Entries provided:
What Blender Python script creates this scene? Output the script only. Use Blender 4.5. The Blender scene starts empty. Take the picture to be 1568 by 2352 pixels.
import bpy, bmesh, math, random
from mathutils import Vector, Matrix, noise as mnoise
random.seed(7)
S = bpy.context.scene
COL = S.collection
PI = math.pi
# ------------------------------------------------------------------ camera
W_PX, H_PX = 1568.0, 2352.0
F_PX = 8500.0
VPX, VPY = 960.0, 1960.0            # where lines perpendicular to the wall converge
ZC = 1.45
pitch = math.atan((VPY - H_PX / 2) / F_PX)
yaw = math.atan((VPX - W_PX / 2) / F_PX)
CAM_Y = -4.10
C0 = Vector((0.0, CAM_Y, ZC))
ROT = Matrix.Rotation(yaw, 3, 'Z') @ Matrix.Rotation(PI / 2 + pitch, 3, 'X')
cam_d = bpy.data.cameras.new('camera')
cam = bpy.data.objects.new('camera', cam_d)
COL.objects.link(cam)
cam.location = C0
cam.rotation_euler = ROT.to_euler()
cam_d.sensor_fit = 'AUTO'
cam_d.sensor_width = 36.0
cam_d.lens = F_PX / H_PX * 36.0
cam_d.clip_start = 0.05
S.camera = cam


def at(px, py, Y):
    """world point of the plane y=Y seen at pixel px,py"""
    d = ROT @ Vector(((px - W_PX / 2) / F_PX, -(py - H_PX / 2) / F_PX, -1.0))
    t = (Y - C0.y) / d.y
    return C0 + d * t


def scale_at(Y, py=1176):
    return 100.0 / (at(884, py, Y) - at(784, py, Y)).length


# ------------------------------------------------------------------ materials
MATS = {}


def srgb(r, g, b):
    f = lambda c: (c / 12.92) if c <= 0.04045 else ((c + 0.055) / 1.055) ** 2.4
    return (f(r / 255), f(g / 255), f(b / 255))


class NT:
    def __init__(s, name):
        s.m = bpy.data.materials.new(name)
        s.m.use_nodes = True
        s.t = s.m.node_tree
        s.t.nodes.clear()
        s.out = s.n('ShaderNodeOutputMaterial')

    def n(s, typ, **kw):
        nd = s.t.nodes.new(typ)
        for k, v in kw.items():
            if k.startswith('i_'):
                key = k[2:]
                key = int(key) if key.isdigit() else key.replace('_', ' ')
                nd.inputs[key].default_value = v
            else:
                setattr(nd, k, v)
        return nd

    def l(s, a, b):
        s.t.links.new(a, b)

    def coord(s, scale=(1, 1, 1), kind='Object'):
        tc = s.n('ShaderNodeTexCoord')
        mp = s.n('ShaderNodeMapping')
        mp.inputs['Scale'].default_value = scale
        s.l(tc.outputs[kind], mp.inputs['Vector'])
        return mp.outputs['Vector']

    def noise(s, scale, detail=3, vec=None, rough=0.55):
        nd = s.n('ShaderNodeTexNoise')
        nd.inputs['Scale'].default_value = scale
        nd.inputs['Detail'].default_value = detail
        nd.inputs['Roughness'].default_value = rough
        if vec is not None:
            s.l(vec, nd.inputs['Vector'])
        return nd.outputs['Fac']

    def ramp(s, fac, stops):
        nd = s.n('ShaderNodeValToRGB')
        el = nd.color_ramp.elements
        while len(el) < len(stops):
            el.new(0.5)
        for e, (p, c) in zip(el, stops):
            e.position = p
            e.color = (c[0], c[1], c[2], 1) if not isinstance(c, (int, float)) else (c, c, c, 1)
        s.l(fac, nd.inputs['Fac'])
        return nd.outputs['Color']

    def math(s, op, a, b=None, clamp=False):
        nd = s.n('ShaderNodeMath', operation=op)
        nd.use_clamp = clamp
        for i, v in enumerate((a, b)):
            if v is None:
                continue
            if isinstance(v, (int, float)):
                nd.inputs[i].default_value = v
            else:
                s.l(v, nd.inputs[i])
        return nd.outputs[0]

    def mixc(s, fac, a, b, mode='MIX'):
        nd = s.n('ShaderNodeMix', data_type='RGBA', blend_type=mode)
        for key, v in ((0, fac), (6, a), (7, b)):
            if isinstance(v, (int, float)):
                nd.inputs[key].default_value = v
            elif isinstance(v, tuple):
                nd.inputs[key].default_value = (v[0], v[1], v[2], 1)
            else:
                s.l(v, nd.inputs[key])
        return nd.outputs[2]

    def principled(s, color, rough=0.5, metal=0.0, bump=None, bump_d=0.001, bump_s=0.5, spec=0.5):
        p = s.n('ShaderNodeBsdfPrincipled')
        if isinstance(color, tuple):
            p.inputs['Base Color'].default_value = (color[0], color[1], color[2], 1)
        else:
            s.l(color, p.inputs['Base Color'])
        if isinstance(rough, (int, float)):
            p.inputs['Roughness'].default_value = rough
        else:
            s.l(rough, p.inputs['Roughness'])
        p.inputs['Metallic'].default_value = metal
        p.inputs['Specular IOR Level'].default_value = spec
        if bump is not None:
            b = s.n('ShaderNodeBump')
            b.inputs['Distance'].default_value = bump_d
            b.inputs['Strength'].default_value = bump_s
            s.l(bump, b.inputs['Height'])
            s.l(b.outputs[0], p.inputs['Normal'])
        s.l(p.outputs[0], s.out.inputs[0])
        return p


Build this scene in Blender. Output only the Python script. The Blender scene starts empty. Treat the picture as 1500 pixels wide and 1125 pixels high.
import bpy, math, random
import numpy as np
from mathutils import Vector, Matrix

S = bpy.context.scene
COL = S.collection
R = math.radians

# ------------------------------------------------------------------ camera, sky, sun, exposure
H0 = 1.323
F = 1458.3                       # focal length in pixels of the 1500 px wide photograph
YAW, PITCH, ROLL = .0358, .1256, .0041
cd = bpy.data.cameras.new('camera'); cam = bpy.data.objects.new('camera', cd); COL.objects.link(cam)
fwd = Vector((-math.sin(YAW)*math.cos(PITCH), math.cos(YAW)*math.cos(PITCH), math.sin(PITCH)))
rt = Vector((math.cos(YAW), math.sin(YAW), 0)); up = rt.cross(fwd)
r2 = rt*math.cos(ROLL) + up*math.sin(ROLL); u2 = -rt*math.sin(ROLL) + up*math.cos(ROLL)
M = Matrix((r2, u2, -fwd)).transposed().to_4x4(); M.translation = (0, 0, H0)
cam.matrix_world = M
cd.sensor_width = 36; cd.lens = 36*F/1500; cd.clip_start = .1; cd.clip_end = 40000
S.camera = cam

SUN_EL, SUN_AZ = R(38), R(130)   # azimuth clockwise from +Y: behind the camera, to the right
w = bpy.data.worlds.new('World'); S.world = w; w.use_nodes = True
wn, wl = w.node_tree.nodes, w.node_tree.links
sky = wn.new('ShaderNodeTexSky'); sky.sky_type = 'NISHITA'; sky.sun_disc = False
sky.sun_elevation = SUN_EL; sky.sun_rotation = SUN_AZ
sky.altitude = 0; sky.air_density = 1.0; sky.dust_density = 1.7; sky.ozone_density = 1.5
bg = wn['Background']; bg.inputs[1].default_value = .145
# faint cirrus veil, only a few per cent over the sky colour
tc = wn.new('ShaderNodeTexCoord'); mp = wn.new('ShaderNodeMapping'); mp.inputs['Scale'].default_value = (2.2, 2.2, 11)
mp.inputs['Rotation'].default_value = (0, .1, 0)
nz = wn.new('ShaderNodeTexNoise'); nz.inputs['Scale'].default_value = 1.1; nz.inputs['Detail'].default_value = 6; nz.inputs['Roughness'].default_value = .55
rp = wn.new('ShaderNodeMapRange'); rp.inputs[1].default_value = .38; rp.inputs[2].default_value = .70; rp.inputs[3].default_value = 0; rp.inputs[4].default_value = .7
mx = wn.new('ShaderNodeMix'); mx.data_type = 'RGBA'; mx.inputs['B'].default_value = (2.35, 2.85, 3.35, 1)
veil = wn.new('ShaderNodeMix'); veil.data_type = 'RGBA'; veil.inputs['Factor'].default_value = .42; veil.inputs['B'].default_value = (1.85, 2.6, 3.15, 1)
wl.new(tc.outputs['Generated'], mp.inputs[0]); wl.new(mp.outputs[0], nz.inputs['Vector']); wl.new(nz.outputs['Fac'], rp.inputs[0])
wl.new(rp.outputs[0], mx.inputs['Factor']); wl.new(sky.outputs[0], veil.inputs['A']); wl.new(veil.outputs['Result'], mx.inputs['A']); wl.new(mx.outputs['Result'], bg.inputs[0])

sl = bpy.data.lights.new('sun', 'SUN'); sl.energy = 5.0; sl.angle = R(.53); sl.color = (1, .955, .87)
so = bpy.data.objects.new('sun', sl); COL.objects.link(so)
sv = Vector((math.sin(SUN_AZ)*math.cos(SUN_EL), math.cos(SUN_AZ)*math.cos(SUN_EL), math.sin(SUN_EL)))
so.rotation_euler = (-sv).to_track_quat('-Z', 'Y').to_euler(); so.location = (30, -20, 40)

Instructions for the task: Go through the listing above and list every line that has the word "wide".

Solution to this exercise:
Build this scene in Blender. Output only the Python script. The Blender scene starts empty. Treat the picture as 1500 pixels wide and 1125 pixels high.
F = 1458.3                       # focal length in pixels of the 1500 px wide photograph